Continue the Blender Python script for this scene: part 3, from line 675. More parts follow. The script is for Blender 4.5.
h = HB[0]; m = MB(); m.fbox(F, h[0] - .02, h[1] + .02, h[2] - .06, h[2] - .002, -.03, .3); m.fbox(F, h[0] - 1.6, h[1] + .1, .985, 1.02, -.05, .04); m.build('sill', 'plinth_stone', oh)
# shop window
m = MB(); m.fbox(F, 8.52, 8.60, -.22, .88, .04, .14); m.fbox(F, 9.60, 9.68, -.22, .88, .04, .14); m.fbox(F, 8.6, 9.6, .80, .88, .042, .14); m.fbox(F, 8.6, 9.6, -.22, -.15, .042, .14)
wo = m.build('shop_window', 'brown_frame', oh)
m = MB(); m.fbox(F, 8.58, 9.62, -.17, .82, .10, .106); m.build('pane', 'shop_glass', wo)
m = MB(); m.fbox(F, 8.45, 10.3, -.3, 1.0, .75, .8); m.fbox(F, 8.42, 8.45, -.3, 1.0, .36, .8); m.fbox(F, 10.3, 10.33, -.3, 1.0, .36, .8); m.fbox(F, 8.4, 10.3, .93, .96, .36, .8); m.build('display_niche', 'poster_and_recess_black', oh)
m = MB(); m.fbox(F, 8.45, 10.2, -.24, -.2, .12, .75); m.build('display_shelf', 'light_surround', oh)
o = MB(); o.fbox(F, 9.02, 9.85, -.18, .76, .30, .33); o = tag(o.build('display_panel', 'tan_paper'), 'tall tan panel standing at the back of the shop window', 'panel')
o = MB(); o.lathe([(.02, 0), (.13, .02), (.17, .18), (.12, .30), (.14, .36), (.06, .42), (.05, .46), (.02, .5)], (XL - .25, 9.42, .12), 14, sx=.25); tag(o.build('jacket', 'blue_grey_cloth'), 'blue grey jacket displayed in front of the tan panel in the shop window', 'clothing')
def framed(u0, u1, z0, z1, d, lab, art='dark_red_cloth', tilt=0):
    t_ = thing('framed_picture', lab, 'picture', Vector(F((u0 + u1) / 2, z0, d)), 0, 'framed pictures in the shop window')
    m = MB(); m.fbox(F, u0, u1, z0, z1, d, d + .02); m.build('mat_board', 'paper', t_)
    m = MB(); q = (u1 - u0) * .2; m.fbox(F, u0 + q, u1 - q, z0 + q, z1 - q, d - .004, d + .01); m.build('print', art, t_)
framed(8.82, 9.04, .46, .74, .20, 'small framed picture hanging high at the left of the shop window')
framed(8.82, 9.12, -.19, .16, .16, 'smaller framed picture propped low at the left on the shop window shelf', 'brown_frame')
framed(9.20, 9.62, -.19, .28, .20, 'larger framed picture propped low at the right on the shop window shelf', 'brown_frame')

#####

→ What is being asked
All of the material above needs to be copied exactly.

→ Answer to the problem
Continue the Blender Python script for this scene: part 3, from line 675. More parts follow. The script is for Blender 4.5.
h = HB[0]; m = MB(); m.fbox(F, h[0] - .02, h[1] + .02, h[2] - .06, h[2] - .002, -.03, .3); m.fbox(F, h[0] - 1.6, h[1] + .1, .985, 1.02, -.05, .04); m.build('sill', 'plinth_stone', oh)
# shop window
m = MB(); m.fbox(F, 8.52, 8.60, -.22, .88, .04, .14); m.fbox(F, 9.60, 9.68, -.22, .88, .04, .14); m.fbox(F, 8.6, 9.6, .80, .88, .042, .14); m.fbox(F, 8.6, 9.6, -.22, -.15, .042, .14)
wo = m.build('shop_window', 'brown_frame', oh)
m = MB(); m.fbox(F, 8.58, 9.62, -.17, .82, .10, .106); m.build('pane', 'shop_glass', wo)
m = MB(); m.fbox(F, 8.45, 10.3, -.3, 1.0, .75, .8); m.fbox(F, 8.42, 8.45, -.3, 1.0, .36, .8); m.fbox(F, 10.3, 10.33, -.3, 1.0, .36, .8); m.fbox(F, 8.4, 10.3, .93, .96, .36, .8); m.build('display_niche', 'poster_and_recess_black', oh)
m = MB(); m.fbox(F, 8.45, 10.2, -.24, -.2, .12, .75); m.build('display_shelf', 'light_surround', oh)
o = MB(); o.fbox(F, 9.02, 9.85, -.18, .76, .30, .33); o = tag(o.build('display_panel', 'tan_paper'), 'tall tan panel standing at the back of the shop window', 'panel')
o = MB(); o.lathe([(.02, 0), (.13, .02), (.17, .18), (.12, .30), (.14, .36), (.06, .42), (.05, .46), (.02, .5)], (XL - .25, 9.42, .12), 14, sx=.25); tag(o.build('jacket', 'blue_grey_cloth'), 'blue grey jacket displayed in front of the tan panel in the shop window', 'clothing')
def framed(u0, u1, z0, z1, d, lab, art='dark_red_cloth', tilt=0):
    t_ = thing('framed_picture', lab, 'picture', Vector(F((u0 + u1) / 2, z0, d)), 0, 'framed pictures in the shop window')
    m = MB(); m.fbox(F, u0, u1, z0, z1, d, d + .02); m.build('mat_board', 'paper', t_)
    m = MB(); q = (u1 - u0) * .2; m.fbox(F, u0 + q, u1 - q, z0 + q, z1 - q, d - .004, d + .01); m.build('print', art, t_)
framed(8.82, 9.04, .46, .74, .20, 'small framed picture hanging high at the left of the shop window')
framed(8.82, 9.12, -.19, .16, .16, 'smaller framed picture propped low at the left on the shop window shelf', 'brown_frame')
framed(9.20, 9.62, -.19, .28, .20, 'larger framed picture propped low at the right on the shop window shelf', 'brown_frame')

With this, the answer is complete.